From 1993 to 1997, Álvarez led the Office of Federal Housing Enterprise Oversight, building it from scratch to regulate the secondary mortgage market, despite resistance from Fannie Mae and Freddie Mac. When President Clinton made Álvarez his Small Business Administration head in 1997, she became the first Latina to hold a cabinet position.
Success in the private and public sectors led Álvarez to corporate and nonprofit boardrooms. She chairs the Latino Community Foundation of California and became a trustee of UnionBanCal Corporation and Union Bank in 2004. In 2006, she joined Walmart’s board of directors, where she sits on compensation and nominating and governance committees. In 2014, she joined the board at Zoosk, a technology-driven, online dating company, and she is also on the board of Oportun, a company that lends to unbanked Latinos.
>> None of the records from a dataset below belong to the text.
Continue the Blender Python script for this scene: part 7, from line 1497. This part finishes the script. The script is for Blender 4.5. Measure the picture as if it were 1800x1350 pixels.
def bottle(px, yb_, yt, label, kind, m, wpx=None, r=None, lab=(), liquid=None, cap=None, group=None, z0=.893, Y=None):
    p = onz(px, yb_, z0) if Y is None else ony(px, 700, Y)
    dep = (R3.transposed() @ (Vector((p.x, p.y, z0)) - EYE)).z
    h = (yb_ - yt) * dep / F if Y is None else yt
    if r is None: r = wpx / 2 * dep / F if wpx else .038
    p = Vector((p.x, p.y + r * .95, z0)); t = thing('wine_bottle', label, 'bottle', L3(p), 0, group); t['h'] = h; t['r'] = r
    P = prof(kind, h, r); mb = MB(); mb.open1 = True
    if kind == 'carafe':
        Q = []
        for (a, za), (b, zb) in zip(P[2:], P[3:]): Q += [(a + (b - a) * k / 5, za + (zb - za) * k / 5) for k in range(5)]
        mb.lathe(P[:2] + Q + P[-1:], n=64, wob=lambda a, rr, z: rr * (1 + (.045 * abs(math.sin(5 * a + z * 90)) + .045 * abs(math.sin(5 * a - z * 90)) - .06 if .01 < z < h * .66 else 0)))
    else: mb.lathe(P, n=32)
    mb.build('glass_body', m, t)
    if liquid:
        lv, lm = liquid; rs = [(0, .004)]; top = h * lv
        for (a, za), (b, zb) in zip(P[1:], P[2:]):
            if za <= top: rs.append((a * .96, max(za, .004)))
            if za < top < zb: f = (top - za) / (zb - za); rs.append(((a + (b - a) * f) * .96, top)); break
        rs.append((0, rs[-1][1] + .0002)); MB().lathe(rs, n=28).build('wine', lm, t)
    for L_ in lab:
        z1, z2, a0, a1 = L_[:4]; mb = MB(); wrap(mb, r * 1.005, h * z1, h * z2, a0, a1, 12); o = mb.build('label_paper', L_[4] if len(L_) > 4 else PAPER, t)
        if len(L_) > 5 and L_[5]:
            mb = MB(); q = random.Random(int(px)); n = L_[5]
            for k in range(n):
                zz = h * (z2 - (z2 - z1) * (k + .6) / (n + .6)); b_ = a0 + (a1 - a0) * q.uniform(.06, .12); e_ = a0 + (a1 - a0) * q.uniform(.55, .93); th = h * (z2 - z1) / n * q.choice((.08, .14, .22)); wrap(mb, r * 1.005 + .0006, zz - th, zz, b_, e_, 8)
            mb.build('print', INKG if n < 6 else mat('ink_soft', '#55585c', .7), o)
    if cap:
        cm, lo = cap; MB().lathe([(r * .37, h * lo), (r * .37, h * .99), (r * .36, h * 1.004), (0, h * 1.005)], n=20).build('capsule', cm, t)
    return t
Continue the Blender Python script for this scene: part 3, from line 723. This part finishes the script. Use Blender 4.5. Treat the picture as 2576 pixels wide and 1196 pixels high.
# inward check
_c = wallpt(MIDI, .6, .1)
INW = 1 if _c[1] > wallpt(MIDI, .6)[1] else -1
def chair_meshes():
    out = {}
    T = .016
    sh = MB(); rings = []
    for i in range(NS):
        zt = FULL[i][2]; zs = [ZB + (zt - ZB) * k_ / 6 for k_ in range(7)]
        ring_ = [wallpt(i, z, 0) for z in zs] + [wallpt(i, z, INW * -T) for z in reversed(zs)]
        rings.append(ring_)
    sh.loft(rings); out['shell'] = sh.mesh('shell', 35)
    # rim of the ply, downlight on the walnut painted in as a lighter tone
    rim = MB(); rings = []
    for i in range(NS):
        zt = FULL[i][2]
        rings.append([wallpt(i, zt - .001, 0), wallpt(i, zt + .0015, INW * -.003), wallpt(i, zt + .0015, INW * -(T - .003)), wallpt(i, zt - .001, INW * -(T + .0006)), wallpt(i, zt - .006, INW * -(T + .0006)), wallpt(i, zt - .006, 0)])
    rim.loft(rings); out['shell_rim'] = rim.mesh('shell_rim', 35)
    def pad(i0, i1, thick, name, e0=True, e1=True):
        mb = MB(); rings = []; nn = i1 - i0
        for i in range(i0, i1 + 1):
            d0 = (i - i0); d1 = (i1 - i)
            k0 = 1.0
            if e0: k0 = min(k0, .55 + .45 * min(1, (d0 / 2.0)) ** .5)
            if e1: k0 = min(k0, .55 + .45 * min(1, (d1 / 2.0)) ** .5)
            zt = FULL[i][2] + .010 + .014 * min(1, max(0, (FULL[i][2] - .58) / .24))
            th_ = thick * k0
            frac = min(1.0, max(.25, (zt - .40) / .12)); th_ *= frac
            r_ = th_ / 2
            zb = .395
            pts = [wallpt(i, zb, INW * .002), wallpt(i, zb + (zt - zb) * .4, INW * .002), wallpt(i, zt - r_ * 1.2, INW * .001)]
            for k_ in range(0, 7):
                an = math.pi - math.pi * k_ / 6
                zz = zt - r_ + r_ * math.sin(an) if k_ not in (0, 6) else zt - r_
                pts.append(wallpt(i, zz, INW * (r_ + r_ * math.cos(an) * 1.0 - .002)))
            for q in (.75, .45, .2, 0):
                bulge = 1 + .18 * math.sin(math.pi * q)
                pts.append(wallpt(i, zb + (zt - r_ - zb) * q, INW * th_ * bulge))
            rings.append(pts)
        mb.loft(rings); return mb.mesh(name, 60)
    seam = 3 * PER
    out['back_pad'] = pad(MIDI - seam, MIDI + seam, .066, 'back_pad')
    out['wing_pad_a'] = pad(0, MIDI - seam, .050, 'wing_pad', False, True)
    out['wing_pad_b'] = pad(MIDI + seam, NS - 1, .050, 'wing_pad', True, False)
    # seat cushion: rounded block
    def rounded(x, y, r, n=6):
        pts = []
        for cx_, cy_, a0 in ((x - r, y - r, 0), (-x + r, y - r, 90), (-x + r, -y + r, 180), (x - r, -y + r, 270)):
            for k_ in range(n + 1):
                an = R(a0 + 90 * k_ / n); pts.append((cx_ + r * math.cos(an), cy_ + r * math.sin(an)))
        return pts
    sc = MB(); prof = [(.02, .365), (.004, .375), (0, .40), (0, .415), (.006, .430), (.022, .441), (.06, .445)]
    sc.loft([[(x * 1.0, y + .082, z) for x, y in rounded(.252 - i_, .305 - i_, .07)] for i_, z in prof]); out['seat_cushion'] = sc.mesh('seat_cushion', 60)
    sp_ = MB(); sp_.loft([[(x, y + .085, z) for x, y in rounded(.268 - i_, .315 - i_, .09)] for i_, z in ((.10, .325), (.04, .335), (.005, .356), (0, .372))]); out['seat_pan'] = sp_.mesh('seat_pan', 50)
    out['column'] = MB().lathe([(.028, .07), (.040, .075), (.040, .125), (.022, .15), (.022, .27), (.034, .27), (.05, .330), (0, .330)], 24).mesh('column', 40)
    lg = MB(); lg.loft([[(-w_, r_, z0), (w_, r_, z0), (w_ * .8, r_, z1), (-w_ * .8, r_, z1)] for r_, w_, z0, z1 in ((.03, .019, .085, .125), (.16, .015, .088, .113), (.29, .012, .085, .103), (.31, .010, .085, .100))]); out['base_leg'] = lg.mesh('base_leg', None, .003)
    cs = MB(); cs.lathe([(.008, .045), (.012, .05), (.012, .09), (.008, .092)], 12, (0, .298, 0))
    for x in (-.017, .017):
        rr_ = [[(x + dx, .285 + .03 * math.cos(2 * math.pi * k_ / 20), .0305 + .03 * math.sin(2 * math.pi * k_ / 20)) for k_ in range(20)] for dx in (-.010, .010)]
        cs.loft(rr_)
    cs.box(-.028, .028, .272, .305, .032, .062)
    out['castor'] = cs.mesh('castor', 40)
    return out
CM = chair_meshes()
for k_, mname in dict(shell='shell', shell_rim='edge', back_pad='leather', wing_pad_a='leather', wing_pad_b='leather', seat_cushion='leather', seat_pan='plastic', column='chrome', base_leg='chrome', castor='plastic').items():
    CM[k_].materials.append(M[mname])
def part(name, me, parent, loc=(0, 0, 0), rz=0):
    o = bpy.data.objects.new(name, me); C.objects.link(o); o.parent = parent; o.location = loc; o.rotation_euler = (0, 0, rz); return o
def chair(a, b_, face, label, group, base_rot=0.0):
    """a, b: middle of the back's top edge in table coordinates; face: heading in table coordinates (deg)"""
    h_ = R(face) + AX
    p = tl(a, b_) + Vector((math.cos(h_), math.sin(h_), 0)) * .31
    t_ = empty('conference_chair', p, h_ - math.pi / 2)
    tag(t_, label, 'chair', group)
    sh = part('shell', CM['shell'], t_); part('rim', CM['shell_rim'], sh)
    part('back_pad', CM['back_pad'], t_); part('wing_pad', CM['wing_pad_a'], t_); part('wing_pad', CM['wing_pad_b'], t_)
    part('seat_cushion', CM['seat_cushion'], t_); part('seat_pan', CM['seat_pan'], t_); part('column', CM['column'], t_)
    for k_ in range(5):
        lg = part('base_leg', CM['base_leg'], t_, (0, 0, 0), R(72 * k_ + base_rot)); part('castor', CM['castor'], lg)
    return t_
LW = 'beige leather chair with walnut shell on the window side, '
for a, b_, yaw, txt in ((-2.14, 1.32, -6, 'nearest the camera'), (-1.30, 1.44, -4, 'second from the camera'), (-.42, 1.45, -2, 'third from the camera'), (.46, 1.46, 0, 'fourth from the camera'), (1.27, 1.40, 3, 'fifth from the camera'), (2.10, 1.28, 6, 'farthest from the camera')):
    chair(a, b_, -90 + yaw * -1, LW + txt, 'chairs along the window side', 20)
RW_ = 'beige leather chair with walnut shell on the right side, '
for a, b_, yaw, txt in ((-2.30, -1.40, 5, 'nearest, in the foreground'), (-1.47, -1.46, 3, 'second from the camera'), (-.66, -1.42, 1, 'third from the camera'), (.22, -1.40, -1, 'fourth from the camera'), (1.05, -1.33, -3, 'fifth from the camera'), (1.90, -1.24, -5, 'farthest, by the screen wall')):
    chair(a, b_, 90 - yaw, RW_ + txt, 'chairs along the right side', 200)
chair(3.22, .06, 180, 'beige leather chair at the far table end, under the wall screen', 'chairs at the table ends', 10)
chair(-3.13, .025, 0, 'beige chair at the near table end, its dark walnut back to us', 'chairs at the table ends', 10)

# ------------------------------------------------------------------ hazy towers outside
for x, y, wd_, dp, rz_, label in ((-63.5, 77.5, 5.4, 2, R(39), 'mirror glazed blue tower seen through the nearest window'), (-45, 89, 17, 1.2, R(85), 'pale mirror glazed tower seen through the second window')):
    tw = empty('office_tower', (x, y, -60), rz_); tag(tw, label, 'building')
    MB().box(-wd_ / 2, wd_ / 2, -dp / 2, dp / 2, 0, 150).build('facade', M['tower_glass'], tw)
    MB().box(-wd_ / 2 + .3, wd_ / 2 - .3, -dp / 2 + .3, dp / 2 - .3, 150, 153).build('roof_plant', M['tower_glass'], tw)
Though Álvarez says women and Latinos are still vastly underrepresented on corporate boards, she’s found each board receptive to her input. “Board members should support the company and help it succeed, but there are times when a board member might have a different perspective than management,” she says. “The boards I serve on know who I am and what I stand for. A good chairman and management team will encourage free discussion, because that brings the best outcome.” Álvarez says those interested in board membership should concentrate first on building their education and becoming successful in whatever they do. She knows firsthand that when one has a solid foundation, opportunities arise.